In referring to the list of “742” names of Jews denied permission to emigrate, Brezhnev reportedly said that “177 have not applied for exit visas for security reasons, but these cases are being reviewed.” It seems clear from this remark that the Soviets did not count these de facto refusals of applications in their tabulations. The “95 per cent” claim, therefore, almost certainly refers only to applications which have been accepted for action, either to be approved or refused. The number of applications which the authorities refuse to accept, and are not included in the Soviet tabulations, is unknown, except for the “177” (probably 177 families) to which Brezhnev referred.

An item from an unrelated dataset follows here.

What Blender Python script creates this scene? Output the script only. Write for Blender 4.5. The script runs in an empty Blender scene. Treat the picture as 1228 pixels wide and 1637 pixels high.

Brezhnev’s statement that 300 Jewish emigrants have asked to return to the Soviet Union appears credible. We have no way of assessing his remark that 1,300 did not pick up their exit visas. Both figures are relatively small given the numbers involved.

Theodore L. Eliot, Jr.3
  1. Source: National Archives, Nixon Presidential Materials, NSC Files, Box 939, VIP Visits, Brezhnev’s U.S. Visit, May–July 1973, 2 of 4. Secret; Nodis. Clift forwarded the memorandum to Kissinger under a June 29 covering memorandum, which Kissinger initialed.
  2. See Document 125 and footnote 2 thereto.
  3. Dudley W. Miller signed for Eliot above this typed signature.